- [What the task requires] Pull out every line with the word "pixels" from the entries below.

━━━━━ Extracted records

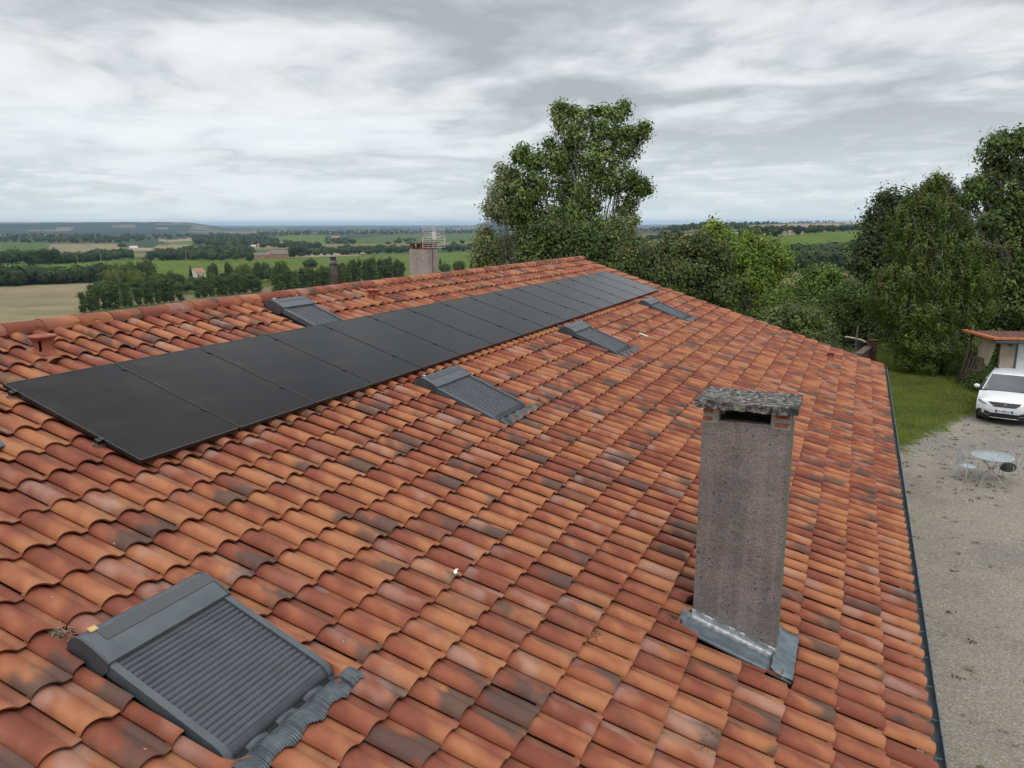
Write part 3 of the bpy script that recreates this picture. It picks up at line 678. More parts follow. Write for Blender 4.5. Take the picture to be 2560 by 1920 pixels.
def make_tiles(name, ncol0, ncol1, rows, xf, holes, seed):
    rs = np.random.RandomState(seed); Vs = []; Fs = []; Ts = []; UVs = []; n = 0
    K = len(PT); fr = np.array([0, .25, .5, .75, .955, .982, 1.0]); dz = np.array([0, 0, 0, 0, 0, -.0008, -.0045])
    for k in rows:
        for c in range(ncol0, ncol1):
            u0 = U0+c*TW; ve = float(vend(k, u0+TW/2)); v0 = max(ve-VP_-.045, .0)
            uc, vc = u0+TW/2, ve-VP_/2
            if any(u0 > a-.04 and u0+TW < b+.04 and v0 > p-.05 and ve < q+.05 for a, b, p, q in holes): continue
            dv, dh, du, ro = rs.normal(size=4)*[.0050, .0024, .0013, .0045]
            T_ = PT; vv = v0+(ve-v0)*fr; hh = .004+TILT*fr+dh+dz
            U = u0+T_[None]*TW+du+ro*(fr[:, None]-.5)*(ve-v0); Vv = np.repeat(vv[:, None], K, 1)+dv*(fr[:, None] > 0); H = PH[None]*(1+.03*rs.normal())+hh[:, None]
            Vv[-1] += rs.normal()*.0012*np.sin(T_*9+rs.rand()*6)
            for a, b, p, q in holes:           # trim the tiles that are cut round a window or chimney
                inn = (Vv > p) & (Vv < q) & (U > a) & (U < b)
                if inn.any():
                    if u0 < a and a-u0 > .02: U = np.where(inn, a, U)
                    elif u0+TW > b and u0+TW-b > .02: U = np.where(inn, b, U)
                    elif v0 < p: Vv = np.where(inn, p, Vv)
                    else: Vv = np.where(inn, q, Vv)
            U = np.minimum(U, UEND+.03)
            nr = len(fr); P = np.stack([Vv, U, H], -1).reshape(-1, 3)
            i = np.arange(nr-1)[:, None]; j = np.arange(K-1)[None]
            F = np.stack([i*K+j, (i+1)*K+j, (i+1)*K+j+1, i*K+j+1], -1).reshape(-1, 4)
            # thickness at the lower lip and along both long edges
            A = P[(nr-1)*K:nr*K].copy(); A2 = A.copy(); A2[:, 2] -= .0170; A2[:, 0] -= .009; A3 = A2.copy(); A3[:, 0] -= .03; A3[:, 2] -= .001
            lip = np.concatenate([A, A2, A3]); b0 = len(P); jj = np.arange(K-1)
            F2 = np.concatenate([np.stack([b0+jj, b0+K+jj, b0+K+jj+1, b0+jj+1], -1), np.stack([b0+K+jj, b0+2*K+jj, b0+2*K+jj+1, b0+K+jj+1], -1)])
            sideL = P[0:nr*K:K].copy(); sL2 = sideL.copy(); sL2[:, 2] -= .0085; sL2[:, 1] += .003; b1 = b0+len(lip); ii = np.arange(nr-1)
            F3 = np.stack([b1+ii, b1+nr+ii, b1+nr+ii+1, b1+ii+1], -1)
            P = np.concatenate([P, lip, sideL, sL2]); F = np.concatenate([F, F2, F3])
            r3 = rs.rand(3)
            Vs.append(P); Fs.append(F+n); Ts.append(np.tile(r3, (len(F), 1))); n += len(P)
            uvp = np.concatenate([np.stack([np.tile(T_, nr), np.repeat(fr, K)], -1), np.stack([np.tile(T_, 3), np.ones(3*K)], -1), np.stack([np.zeros(2*nr), np.tile(fr, 2)], -1)])
            UVs.append(uvp[F].reshape(-1, 2))
    V = np.concatenate(Vs); F = np.concatenate(Fs); T = np.concatenate(Ts); UV = np.concatenate(UVs)
    Mx = np.array(xf); V = V@Mx[:3, :3].T+Mx[:3, 3]
    if np.linalg.det(Mx[:3, :3]) < 0:
        F = F[:, ::-1]; UV = UV.reshape(-1, 4, 2)[:, ::-1].reshape(-1, 2)
    me = npmesh(name, V, F, M['tile'], house, tint=T, uv=UV, smooth=True)
    me.data.set_sharp_from_angle(angle=R(50)); return me
NC0 = int(-13/TW); NC1 = int(round((UEND-U0)/TW))
roof = make_tiles('roof', NC0, NC1, range(0, 26), XR, HOLES, 5)
tag(roof, 'front slope of overlapping clay tiles in red, orange and smoky brown')
make_tiles('back_roof', NC0, NC1, range(0, 26), MIR, [], 6)
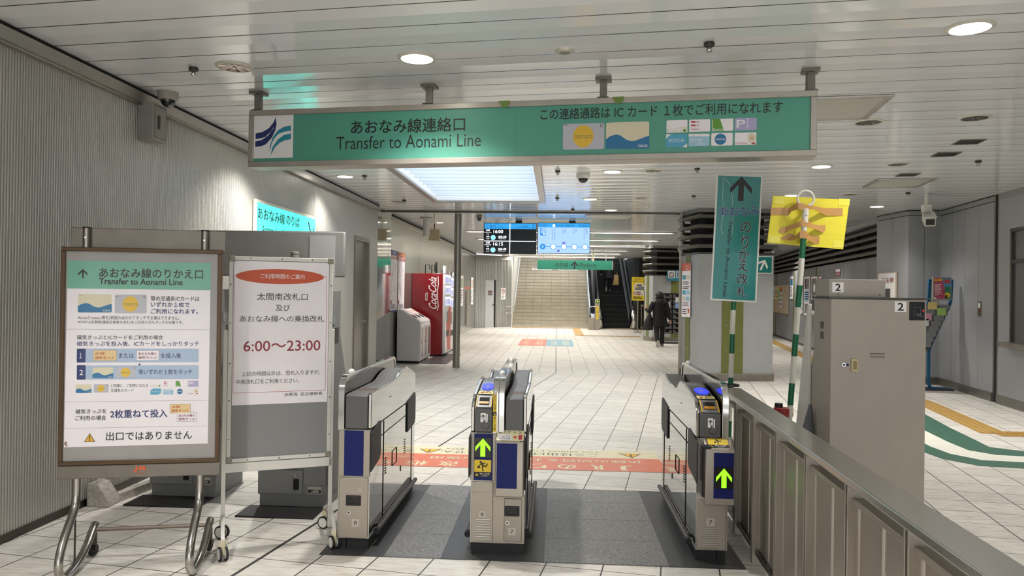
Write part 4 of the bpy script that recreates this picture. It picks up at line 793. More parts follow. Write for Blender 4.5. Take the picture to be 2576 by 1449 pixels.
vents(g, -.093, .085, .215, .083, -.004); P = Print((0, -.004, 0), (1, 0, 0), (0, 0, 1), base=.001); plate(P, '8', -.098, .24, .04); P.rect(-.15, .345, -.13, .367, M('square_sticker'), 0); P.rect(-.16, .37, -.04, .3705, VOID, 0); P.build('number_plate', g, smooth=False, recalc=False)
P = Print((-.031, -.012, 0), (1, 0, 0), (0, 0, 1), base=.0015); P.rect(-.0105, .725, .0105, .955, YELLOW, 0); P.rect(-.0105, .821, .0105, .841, INK, 1); warn_tri(P, 0, .831, .016, 2)
P.oval(0, .948, .0085, .0085, M('ban_ring', '#7a2f35', .5), 1, 16); P.oval(0, .948, .0062, .0062, WHITE, 2, 16); P.stroke((-.005, .953), (.005, .943), .002, M('ban_ring'), 3)
for i, ch in enumerate('かけこみ禁止'): P.text(ch, 0, .930-i*.0163, .0135, .0135, INK, 2)
for i, ch in enumerate('扉にご注意'): P.text(ch, 0, .810-i*.0165, .0135, .0135, INK, 2)
P.build('warning_strip', g, smooth=False, recalc=False)
m = MB(); m.prism([(-.07, .36), (-.07, .672), (-.062, .684), (.0, .735), (.05, .735), (.05, .36)], 'x', -.022, .145, STEELV); bx = m.build('exit_box', g, bevel=.007); m = MB(); m.box(-.012, .106, -.074, -.066, .412, .672, BLUEP); m.build('blue_panel', bx); m = MB(); m.box(.112, .158, -.064, .05, .40, .69, BLACK); m.build('pad', bx, bevel=.01)
P = Print((.061, -.031, .7095), (1, 0, 0), (0, .062, .051), base=.001); P.rect(-.078, -.038, .08, .038, M('pale_label', '#d9d3a8', .5), 0); P.text('IC ← ふっき', 0, .024, .13, .02, INK, 1, rot=math.pi, bold=.01); P.rect(-.07, -.034, .01, .010, WHITE, 1); P.text('乗継ぎきっぷは\nあおなみ線\nきっぷ', -.03, -.012, .066, .036, M('label_violet', '#4a3f7a', .5), 2, rot=math.pi, res=1); P.face([(.02, -.018), (.03, -.018), (.03, -.026), (.042, -.012), (.03, .002), (.03, -.006), (.02, -.006)], ORANGE, 2); P.rect(.05, -.03, .072, .006, CPINK, 2); P.build('exit_sticker', bx, smooth=False, recalc=False)
m = MB(); m.box(.002, .152, .004, .02, .075, .36, STEELV); m.box(.03, .135, -.001, .01, .085, .335, STEEL); m.build('front_panel', g, bevel=.003)
coin_window(g, .077, .262, .088, .06, .0); P = Print((0, -.001, 0), (1, 0, 0), (0, 0, 1), base=.001); plate(P, '7', .078, .143); P.build('number_plate', g, smooth=False, recalc=False)
# --- right gate: entry to lane 7
g = thing('ticket_gate', 'rightmost ticket gate, single cabinet numbered 7 beside the steel guard rail', 'ticket gate', (.905, GY, 0), 0, 'ticket gates')
gate_half(g, -.085, .054, -1, 'entry'); arch(g, .058, .097); passage_lamp(g, .078, 1.25)
m = MB(); m.box(.05, .098, .004, 1.41, .07, .72, STEELV); m.box(.04, .09, .02, 1.40, 0, .07, RUBBER); m.build('core_panel', g)
front_panels(g, -.083, .095, 0, .075, .36)
m = MB(); m.prism([(-.075, .35), (-.075, .662), (-.066, .674), (.0, .722), (.05, .722), (.05, .35)], 'x', -.048, .122, STEELV); bx = m.build('display_box', g, bevel=.008); m = MB(); m.box(.0, .112, -.079, -.072, .392, .65, BLUEP); m.build('blue_panel', bx); m = MB(); m.box(.006, .106, -.083, -.078, .45, .57, M('display_black')); ds = m.build('display', bx); m = MB(); m.box(-.062, -.008, -.07, .045, .39, .69, BLACK); m.build('pad', bx, bevel=.012)
P = Print((.056, -.083, .51), (1, 0, 0), (0, 0, 1), base=.0008); P.arrow(0, .0, .088, .110, LED, 0, t=.16); P.build('arrow', ds, smooth=False, recalc=False)
P = Print((.03, -.033, .698), (1, 0, 0), (0, .066, .048), base=.001); P.rect(-.06, -.038, .062, .036, INK, 0); P.rect(-.057, -.014, .059, .033, YELLOW, 1); runner(P, .0, .009, .045, INK, 2); warn_tri(P, -.042, -.026, .018, 2); P.text('扉にご注意', .012, -.021, .06, .010, WHITE, 2); P.text('CAUTION', .012, -.032, .034, .006, WHITE, 2); P.build('caution_sticker', bx, smooth=False, recalc=False)
vents(g, -.005, .085, .205, .09, -.004); P = Print((0, -.004, 0), (1, 0, 0), (0, 0, 1), base=.001); plate(P, '7', .0, .235, .046); P.build('number_plate', g, smooth=False, recalc=False)
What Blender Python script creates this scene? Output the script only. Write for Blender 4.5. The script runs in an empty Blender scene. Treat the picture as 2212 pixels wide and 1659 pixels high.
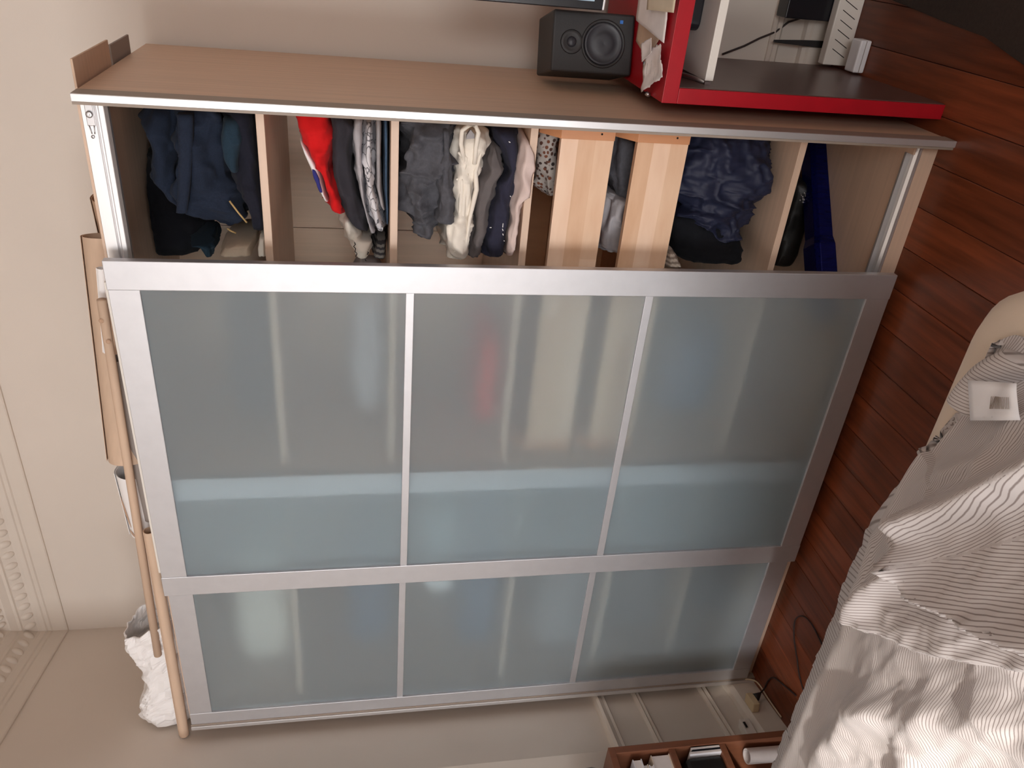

━━━━━━━━━━

- [Task output]
Write part 3 of the bpy script that recreates this picture. It picks up at line 678. More parts follow. Write for Blender 4.5. Take the picture to be 2560 by 1920 pixels.
Write part 4 of the bpy script that recreates this picture. It picks up at line 793. More parts follow. Write for Blender 4.5. Take the picture to be 2576 by 1449 pixels.
What Blender Python script creates this scene? Output the script only. Write for Blender 4.5. The script runs in an empty Blender scene. Treat the picture as 2212 pixels wide and 1659 pixels high.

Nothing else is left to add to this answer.